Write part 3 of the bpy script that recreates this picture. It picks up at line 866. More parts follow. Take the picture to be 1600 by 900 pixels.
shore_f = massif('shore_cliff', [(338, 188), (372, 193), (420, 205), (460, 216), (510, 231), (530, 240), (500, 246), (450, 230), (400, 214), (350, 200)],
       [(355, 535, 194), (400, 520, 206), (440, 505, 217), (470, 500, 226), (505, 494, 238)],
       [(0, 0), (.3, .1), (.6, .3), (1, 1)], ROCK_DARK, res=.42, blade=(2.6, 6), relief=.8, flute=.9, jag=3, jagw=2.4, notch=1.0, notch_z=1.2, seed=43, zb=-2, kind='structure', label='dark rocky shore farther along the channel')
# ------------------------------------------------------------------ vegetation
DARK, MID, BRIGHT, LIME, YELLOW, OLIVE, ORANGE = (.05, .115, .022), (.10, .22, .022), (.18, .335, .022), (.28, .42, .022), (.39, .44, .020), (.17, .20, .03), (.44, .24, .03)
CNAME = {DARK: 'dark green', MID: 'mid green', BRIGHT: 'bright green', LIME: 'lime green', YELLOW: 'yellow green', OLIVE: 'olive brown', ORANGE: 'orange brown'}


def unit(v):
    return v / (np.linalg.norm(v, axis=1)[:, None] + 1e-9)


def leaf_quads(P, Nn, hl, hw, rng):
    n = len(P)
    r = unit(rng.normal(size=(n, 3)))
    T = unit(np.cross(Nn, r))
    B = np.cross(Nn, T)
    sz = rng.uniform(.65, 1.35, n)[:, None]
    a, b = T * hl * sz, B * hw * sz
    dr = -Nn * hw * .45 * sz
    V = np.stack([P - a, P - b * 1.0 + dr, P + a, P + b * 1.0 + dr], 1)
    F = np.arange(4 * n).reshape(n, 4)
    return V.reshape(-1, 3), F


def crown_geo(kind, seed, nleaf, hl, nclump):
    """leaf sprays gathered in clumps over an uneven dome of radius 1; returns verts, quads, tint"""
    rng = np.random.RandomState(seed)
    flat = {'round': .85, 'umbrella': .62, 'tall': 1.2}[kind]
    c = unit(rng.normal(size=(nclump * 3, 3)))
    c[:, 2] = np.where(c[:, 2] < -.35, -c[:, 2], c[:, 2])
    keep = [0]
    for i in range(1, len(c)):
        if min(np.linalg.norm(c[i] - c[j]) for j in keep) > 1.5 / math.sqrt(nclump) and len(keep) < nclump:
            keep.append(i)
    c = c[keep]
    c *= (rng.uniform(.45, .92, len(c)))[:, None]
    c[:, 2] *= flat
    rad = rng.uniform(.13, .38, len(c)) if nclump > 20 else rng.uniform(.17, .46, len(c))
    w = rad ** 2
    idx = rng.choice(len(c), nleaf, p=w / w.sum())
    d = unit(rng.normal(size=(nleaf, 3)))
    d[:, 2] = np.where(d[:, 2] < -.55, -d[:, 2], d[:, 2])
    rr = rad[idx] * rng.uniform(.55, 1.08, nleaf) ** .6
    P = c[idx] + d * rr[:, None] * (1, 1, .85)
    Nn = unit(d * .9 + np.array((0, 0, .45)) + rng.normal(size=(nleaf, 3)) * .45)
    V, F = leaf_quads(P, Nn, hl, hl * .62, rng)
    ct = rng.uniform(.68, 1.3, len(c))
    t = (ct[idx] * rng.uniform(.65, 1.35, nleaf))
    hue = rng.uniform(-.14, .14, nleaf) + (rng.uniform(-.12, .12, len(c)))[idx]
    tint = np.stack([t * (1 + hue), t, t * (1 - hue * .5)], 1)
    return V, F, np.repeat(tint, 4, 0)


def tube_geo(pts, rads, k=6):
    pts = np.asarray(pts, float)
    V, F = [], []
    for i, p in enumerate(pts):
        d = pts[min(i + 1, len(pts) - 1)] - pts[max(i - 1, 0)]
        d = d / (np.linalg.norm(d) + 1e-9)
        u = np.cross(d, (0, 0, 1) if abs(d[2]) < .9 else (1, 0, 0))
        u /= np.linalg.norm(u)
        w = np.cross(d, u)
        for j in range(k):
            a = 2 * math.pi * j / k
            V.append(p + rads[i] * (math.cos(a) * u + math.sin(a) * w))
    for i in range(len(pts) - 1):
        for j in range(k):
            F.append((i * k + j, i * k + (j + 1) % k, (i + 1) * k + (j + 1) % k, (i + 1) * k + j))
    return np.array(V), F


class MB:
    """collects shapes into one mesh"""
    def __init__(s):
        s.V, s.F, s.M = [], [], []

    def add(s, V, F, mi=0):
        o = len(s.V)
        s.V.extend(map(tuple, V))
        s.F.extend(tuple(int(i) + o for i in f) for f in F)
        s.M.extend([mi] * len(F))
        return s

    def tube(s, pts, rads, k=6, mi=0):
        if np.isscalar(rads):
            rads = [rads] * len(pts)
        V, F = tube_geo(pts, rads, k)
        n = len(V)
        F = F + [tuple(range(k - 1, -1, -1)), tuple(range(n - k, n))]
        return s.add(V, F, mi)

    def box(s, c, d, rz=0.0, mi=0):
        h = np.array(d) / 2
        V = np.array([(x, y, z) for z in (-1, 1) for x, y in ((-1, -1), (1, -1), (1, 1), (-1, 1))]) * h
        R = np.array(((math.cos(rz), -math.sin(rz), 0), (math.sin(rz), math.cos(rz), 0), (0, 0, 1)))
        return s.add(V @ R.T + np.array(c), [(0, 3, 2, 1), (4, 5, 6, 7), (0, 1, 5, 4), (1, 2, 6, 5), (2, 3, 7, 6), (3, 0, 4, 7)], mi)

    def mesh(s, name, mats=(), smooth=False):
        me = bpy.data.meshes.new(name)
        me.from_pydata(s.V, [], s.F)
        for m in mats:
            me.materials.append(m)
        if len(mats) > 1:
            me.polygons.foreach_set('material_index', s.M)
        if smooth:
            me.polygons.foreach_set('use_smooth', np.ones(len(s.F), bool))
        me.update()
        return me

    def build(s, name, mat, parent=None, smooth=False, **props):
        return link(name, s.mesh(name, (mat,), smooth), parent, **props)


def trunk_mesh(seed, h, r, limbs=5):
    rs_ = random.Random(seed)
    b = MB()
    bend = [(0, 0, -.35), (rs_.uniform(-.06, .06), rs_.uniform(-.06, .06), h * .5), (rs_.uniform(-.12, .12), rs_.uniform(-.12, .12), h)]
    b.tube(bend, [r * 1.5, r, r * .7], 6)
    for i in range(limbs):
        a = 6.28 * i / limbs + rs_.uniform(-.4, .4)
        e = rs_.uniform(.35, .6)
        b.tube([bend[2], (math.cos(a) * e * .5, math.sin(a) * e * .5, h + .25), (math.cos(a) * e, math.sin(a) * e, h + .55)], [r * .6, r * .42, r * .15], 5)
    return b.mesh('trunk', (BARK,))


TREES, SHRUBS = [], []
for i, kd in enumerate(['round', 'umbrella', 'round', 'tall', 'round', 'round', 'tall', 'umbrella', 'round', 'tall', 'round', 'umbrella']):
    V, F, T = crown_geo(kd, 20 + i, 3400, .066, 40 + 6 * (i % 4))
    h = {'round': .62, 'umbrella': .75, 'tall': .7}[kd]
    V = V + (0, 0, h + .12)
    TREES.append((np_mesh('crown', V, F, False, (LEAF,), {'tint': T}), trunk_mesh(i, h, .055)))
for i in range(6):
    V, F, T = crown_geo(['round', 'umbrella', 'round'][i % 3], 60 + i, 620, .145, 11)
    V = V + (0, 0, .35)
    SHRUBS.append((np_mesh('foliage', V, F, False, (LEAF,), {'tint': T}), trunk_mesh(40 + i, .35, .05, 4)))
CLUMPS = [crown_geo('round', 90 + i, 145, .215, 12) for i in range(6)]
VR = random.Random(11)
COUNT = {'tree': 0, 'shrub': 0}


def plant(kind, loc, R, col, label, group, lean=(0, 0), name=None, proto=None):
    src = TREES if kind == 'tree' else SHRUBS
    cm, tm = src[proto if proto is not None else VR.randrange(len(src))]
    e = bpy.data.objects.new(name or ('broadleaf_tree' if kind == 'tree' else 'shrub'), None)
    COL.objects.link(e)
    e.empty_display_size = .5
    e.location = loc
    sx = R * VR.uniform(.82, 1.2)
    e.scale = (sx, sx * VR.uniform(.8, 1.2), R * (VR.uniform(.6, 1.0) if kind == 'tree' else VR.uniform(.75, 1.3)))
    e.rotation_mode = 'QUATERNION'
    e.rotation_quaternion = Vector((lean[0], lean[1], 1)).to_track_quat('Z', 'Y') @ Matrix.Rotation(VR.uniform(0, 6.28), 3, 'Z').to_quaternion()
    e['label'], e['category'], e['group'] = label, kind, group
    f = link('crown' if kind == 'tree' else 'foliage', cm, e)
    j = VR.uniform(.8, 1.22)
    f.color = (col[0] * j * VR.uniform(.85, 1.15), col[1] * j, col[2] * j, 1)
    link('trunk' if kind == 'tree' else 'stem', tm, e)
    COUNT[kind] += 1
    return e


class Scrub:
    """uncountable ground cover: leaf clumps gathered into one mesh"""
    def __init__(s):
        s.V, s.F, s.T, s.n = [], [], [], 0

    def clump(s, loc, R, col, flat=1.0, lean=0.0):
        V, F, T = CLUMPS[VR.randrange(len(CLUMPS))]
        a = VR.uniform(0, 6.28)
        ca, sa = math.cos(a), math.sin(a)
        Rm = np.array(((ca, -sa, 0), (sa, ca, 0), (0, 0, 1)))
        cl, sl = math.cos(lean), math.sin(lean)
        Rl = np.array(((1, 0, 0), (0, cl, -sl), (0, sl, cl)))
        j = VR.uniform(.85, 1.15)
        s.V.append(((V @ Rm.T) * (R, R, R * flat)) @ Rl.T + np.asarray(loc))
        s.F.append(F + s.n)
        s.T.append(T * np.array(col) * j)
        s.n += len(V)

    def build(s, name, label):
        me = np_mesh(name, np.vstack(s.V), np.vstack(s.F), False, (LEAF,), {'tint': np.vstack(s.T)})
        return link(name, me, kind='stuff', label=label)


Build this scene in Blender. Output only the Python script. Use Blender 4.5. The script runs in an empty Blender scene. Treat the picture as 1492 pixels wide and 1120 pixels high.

+-------+

▶ **WHAT THIS TASK INVOLVES**
Give the number of lines containing the word "picture". No other answer is needed.

▶ **THE SOLUTION**
2